▶ _GOAL_
Quote the data exactly, first line to the line containing "(.76, .88, .03))", with no pictures.

▶ _MATERIAL PROVIDED_
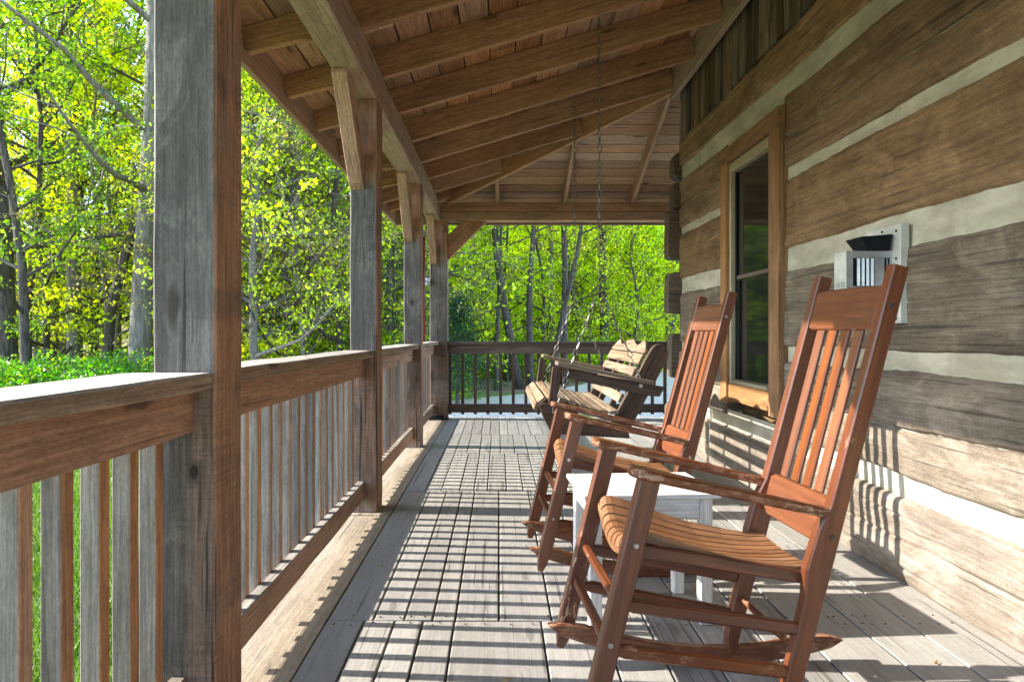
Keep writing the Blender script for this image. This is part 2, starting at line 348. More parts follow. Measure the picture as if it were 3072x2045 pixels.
M['lawn'] = leaf_mat('lawn_grass', (.05, .13, .012), (.16, .26, .03), .3)
M['leaff'] = leaf_mat('far_leaf', (.42, .62, .015), (.76, .88, .03))

def bark_mat(name, a, b):
    T = NT(name); g = T.attr("g").outputs['Vector']; tc = T.n("ShaderNodeTexCoord")
    n = T.noise(T.scale(tc.outputs['Object'], (22, 22, 4)), 1, 6, .65); n2 = T.noise(T.scale(tc.outputs['Object'], (3, 3, 1.5)), 1, 4, .6)
    c = T.mix(T.ramp(n, .35, .68), b, a); c = T.mix(T.ramp(n2, .5, .7, 0, .6), c, tuple(x * .4 for x in b))
    T.l(c, T.bs.inputs['Base Color']); T.bs.inputs['Roughness'].default_value = .9
    bp = T.n("ShaderNodeBump"); bp.inputs['Strength'].default_value = .8; bp.inputs['Distance'].default_value = .02
    T.l(n, bp.inputs['Height']); T.l(bp.outputs[0], T.bs.inputs['Normal']); return T.m
M['bark'] = bark_mat('dark_bark', (.13, .105, .085), (.045, .034, .027))
M['barkp'] = bark_mat('pale_bark', (.25, .225, .19), (.12, .105, .085))

# ------------------------------------------------------------------ ground, drive
GZ = -.5
def gz(x, y):
    d = math.hypot(x * .9, y) ; t = max(0, min(1, (d - 30) / 70)); t = t * t * (3 - 2 * t)
    return GZ + 9 * t + (.12 * mn.noise(Vector((x * .12, y * .12, 0))) if d > 12 else 0)
def ground():
    xs = sorted(set(list(np.linspace(-150, 150, 61)) + list(np.linspace(-14, 14, 29)))); ys = sorted(set(list(np.linspace(-60, 200, 53)) + list(np.linspace(-6, 30, 37))))
    vs = [(x, y, gz(x, y)) for y in ys for x in xs]; nx = len(xs)
    fs = [(j * nx + i, j * nx + i + 1, (j + 1) * nx + i + 1, (j + 1) * nx + i) for j in range(len(ys) - 1) for i in range(nx - 1)]
    me = bpy.data.meshes.new('ground'); me.from_pydata(vs, [], fs); me.shade_smooth()
    T = NT('lawn_and_leaf_litter'); ge = T.n("ShaderNodeNewGeometry"); P = ge.outputs['Position']
    sp = T.n("ShaderNodeSeparateXYZ"); T.l(P, sp.inputs[0])
    n1 = T.noise(T.scale(P, (.35, .35, .35)), 1, 5, .6); n2 = T.noise(T.scale(P, (9, 9, 9)), 1, 5, .65); n3 = T.noise(T.scale(P, (40, 40, 40)), 1, 4, .7)
    grass = T.mix(T.ramp(n2, .3, .7), (.06, .11, .018), (.15, .21, .04)); grass = T.mix(T.ramp(n3, .4, .7, 0, .5), grass, (.30, .36, .05))
    lit = T.mix(T.ramp(n3, .35, .65), (.12, .075, .045), (.36, .25, .17)); lit = T.mix(T.ramp(n2, .55, .7), lit, (.18, .28, .03))
    yy = T.math('ADD', sp.outputs[1], T.math('MULTIPLY', n1, 5.0)); xx = T.math('ADD', T.math('MULTIPLY', sp.outputs[0], -1.0), T.math('MULTIPLY', n1, 4.0))
    far = T.math('MAXIMUM', T.ramp(yy, 19.2, 20.2), T.ramp(xx, 13, 14.5))
    c = T.mix(far, grass, lit); T.l(c, T.bs.inputs['Base Color']); T.bs.inputs['Roughness'].default_value = .95
    bp = T.n("ShaderNodeBump"); bp.inputs['Strength'].default_value = 1; bp.inputs['Distance'].default_value = .05; T.l(n2, bp.inputs['Height']); T.l(bp.outputs[0], T.bs.inputs['Normal'])
    tag(mesh_obj('ground', me, T.m), kind='structure')
ground()
def drive():
    L = [(-14, 12.4), (-4, 12.6), (-1.5, 13.6), (.5, 16.2), (2.4, 19.5), (5, 26), (9, 40), (14, 52)]
    R = [(-14, 8.9), (-4, 8.9), (0, 8.95), (3, 9), (6, 10), (12, 20), (17, 36), (22, 50)]
    vs = []; fs = []
    def interp(P, t):
        q = t * (len(P) - 1); i = min(int(q), len(P) - 2); f = q - i
        return (P[i][0] + (P[i + 1][0] - P[i][0]) * f, P[i][1] + (P[i + 1][1] - P[i][1]) * f)
    N, W = 60, 10
    for i in range(N + 1):
        a = interp(L, i / N); b = interp(R, i / N)
        for k in range(W + 1):
            x = a[0] + (b[0] - a[0]) * k / W; y = a[1] + (b[1] - a[1]) * k / W
            if k in (0, W): x += .15 * mn.noise(Vector((i * 1.1, k, 3))); y += .2 * mn.noise(Vector((i * 1.3, k, 9)))
            vs.append((x, y, gz(x, y) + .04))
    for i in range(N):
        for k in range(W): fs.append((i * (W + 1) + k, (i + 1) * (W + 1) + k, (i + 1) * (W + 1) + k + 1, i * (W + 1) + k + 1))
    me = bpy.data.meshes.new('gravel_drive'); me.from_pydata(vs, [], fs)
    T = NT('gravel'); ge = T.n("ShaderNodeNewGeometry"); P = ge.outputs['Position']
    n = T.noise(T.scale(P, (28, 28, 28)), 1, 5, .75); n2 = T.noise(T.scale(P, (.8, .8, .8)), 1, 4, .6)
    c = T.mix(T.ramp(n, .35, .65), (.40, .34, .27), (.76, .68, .57)); c = T.mix(T.ramp(n2, .5, .7, 0, .35), c, (.35, .30, .24))
    T.l(c, T.bs.inputs['Base Color']); T.bs.inputs['Roughness'].default_value = .95
    bp = T.n("ShaderNodeBump"); bp.inputs['Strength'].default_value = .8; bp.inputs['Distance'].default_value = .03; T.l(n, bp.inputs['Height']); T.l(bp.outputs[0], T.bs.inputs['Normal'])
    tag(mesh_obj('gravel_drive', me, T.m), kind='structure')
drive()

# ------------------------------------------------------------------ porch floor
def porch_floor():
    mb = MB(); g = .0065
    def course(xs, ys):
        for x0, x1 in zip(xs[:-1], xs[1:]):
            for y0, y1 in zip(ys[:-1], ys[1:]):
                dz = rng.uniform(-.002, .002)
                mb.box(x0 + g / 2, x1 - g / 2, y0 + .0045, y1 - .0045, -.04 + dz, dz, ch=.003, axis=1, rnd=rng.random())
    yE = 7.40 * K
    # wide outer board under the railing, warmer wood
    course([-.90, -.60], [-3, .55, 3.4 * K, 7.0 * K + .25])
    o = mb.build('porch_floor_edge_board', M['edge']); tag(o, kind='structure'); mb = MB()
    cuts = [-3, -.4, 2.15 * K, 3.92 * K, 5.15 * K, 6.1 * K, yE]
    for i, (a, b) in enumerate(zip(cuts[:-1], cuts[1:])):
        if i == 1: xs = [-.60, -.468, -.362, -.264, -.155, .147, .354, .51]
        elif i == 2: xs = [-.60, -.44, -.332, -.233, -.153, .0, .185, .35, .51]
        elif i == 0: xs = [-.60, -.45, -.3, -.15, 0, .2, .35, .51]
        else:
            xs = [-.60, -.47, -.37][:3]; x = xs[-1]
            while x < .40: x += rng.uniform(.085, .125); xs.append(x)
            xs = [q for q in xs if q < .46] + [.51]
        course(xs, [a, b])
    # boards near the wall, own joints
    x = .51
    while x < 1.60:
        w = rng.uniform(.15, .22); x1 = min(x + w, 1.66)
        if 1.66 - x1 < .08: x1 = 1.66
        ys = [-3, rng.uniform(-.5, 1.2), rng.uniform(2.0, 3.2) * K, rng.uniform(4.2, 5.6) * K, yE]
        course([x, x1], ys); x = x1
    # round the corner
    x = 1.66
    while x < 5: course([x, x + .14], [5.6 * K, yE]); x += .14
    o = mb.build('porch_floor', M['floor']); tag(o, kind='structure')
    # frame below the boards
    mb = MB()
    mb.box(-.90, -.86, -3, yE, -.24, -.041, axis=1, wob=.002); mb.box(-.86, 5, yE - .04, yE, -.24, -.041, axis=0)
    for y in np.arange(-2.8, yE, .5): mb.box(-.855, 1.66, y, y + .04, -.22, -.042, axis=0)
    o = mb.build('porch_floor_frame', M['railshade']); tag(o, kind='structure')
    # nail heads belong to the boards
    mb = MB(); r2 = random.Random(3)
    for yc in (2.15 * K - .03, 2.15 * K + .03, 2.9 * K, 3.92 * K - .03, 3.92 * K + .03, 1.5 * K, 5.15 * K, 6.1 * K):
        x = -.57
        while x < 1.6:
            if r2.random() < .8:
                cx, cyy = x + r2.uniform(-.01, .01), yc + r2.uniform(-.012, .012)
                mb.tube([(cx, cyy, .0015), (cx, cyy, .0042)], .0035, 6)
            x += r2.choice((.035, .06, .05, .07))
    o = mb.build('floor_nails', M['screw']); o['kind'] = 'structure'
porch_floor()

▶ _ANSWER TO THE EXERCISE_
Keep writing the Blender script for this image. This is part 2, starting at line 348. More parts follow. Measure the picture as if it were 3072x2045 pixels.
M['lawn'] = leaf_mat('lawn_grass', (.05, .13, .012), (.16, .26, .03), .3)
M['leaff'] = leaf_mat('far_leaf', (.42, .62, .015), (.76, .88, .03))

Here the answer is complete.